Em sua argumentação, a AGU deixa claro que na visão das Forças Armadas os militares na reserva remunerada também não podem ser sindicalizados: “Caso quisesse restringir a sindicalização apenas aos militares ativos, assim deveria ter feito expressamente o Constituinte, tal como procedeu no imediato inciso V do §3o do art. 142 da Constituição Federal, que cuidou da proibição de filiação partidária. Ex vi: Art. 142. […] § 3o […]
V – o militar, enquanto em serviço ativo, não pode estar filiado a partidos políticos… ”
Repercussão nas redes: apoio, críticas e indiferença
As redes sociais têm sido palco de intensas discussões entre militares e simpatizantes do movimento. Em uma análise de sentimento das publicações de leitores em postagens em redes sociais frequentadas por militares, feita com o uso de IA Generativa, observa-se uma diversidade de opiniões:
- Contra a sindicalização: 48% das interações nas redes demonstram rejeição ao sindicato. Muitos comentam que a união da imagem do SINDMIL com a CUT e movimentos sindicais tradicionais é incompatível com os valores militares. Comentários críticos denunciam que o sindicato representa uma “humilhação” à instituição militar, e que sua presença pode ser um indício de fragilidade das Forças Armadas. “Bandeira da CUT pra quê?”, questionou um usuário, refletindo a surpresa e rejeição com essa aliança.

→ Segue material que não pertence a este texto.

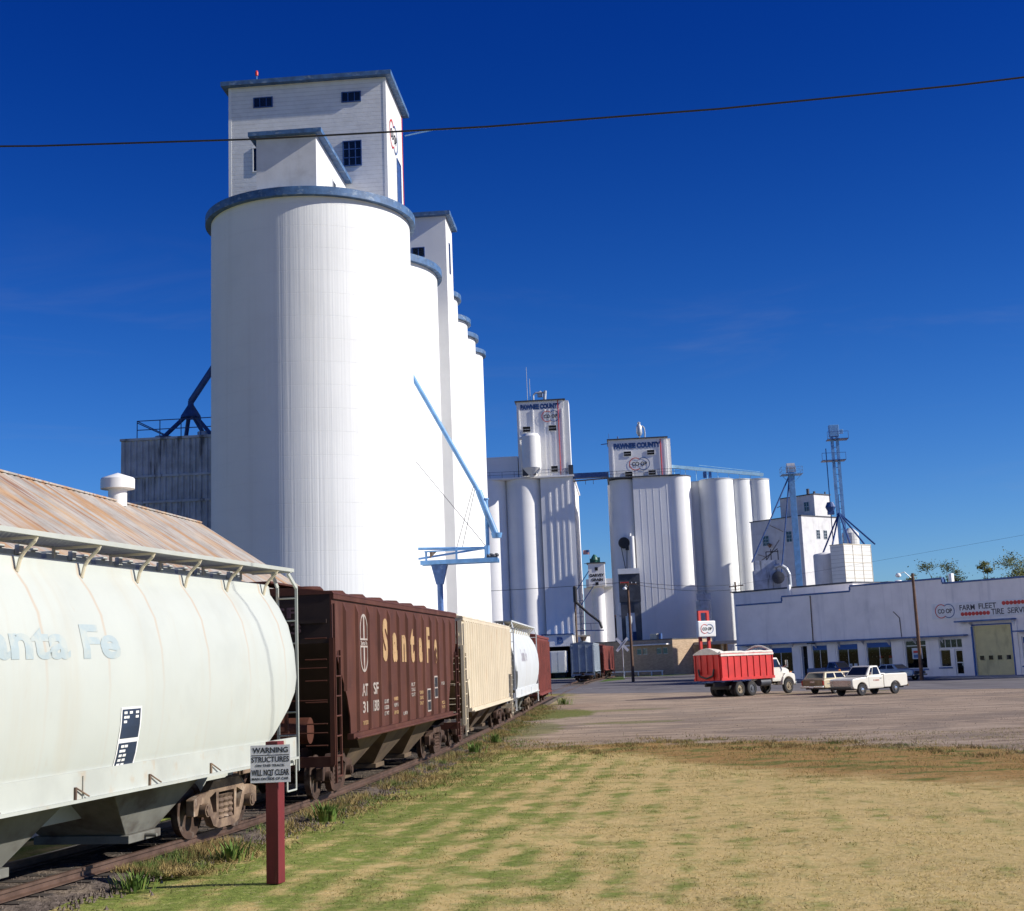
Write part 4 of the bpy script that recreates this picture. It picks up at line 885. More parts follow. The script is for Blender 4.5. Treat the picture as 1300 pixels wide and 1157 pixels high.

- A favor do sindicato: 30% das manifestações indicam apoio ao sindicato, destacando-o como uma possível ferramenta de melhoria das condições dos militares da reserva, esposas e pensionistas, frequentemente esquecidos nas decisões de carreira e benefícios. Comentários lembram que países como Itália e Reino Unido permitem sindicatos de militares, associando essa realidade internacional com uma eventual evolução dos direitos no Brasil. “O sindicato chegou para socorrer os militares que já estão na reserva remunerada”, argumentou um apoiador.
- Neutras ou de dúvida: 22% das interações expressam incerteza ou neutralidade em relação ao tema, com alguns usuários ressaltando a necessidade de cautela e pedindo uma análise mais profunda sobre o impacto de uma sindicalização militar. “Temos que ter cuidado, muitas notícias são bandeiras falsas”, comentou um internauta, indicando preocupação com o contexto político e social que envolve o tema.
Contexto e consequências para as Forças Armadas
O SINDMIL, sindicato atacado pela ação da AGU, que inclui na sua proposta representar os interesses de militares da reserva e pensionistas, tornou-se rapidamente uma entidade bastante conhecida dos militares – ainda que sem a chancela do Ministério do Trabalho – atuando como Amicus Curiae em ações no Supremo Tribunal Federal e participando de discussões sobre remuneração dos militares nas sedes do poder legislativo federal.
A presença da bandeira da CUT durante um evento no Congresso e as declarações de seu líder, George Brito, causou um efeito simbólico muito forte, evidentemente reforçando uma postura de oposição à cúpula das Forças Armadas e tentativa de abrigo dentro de uma gigantesca estrutura sindical. O processo movido pela AGU ainda está em andamento. Entretanto, não alcança outras entidades sindicais já registradas, como a sede sindical no Rio de Janeiro. Continuaremos acompanhando.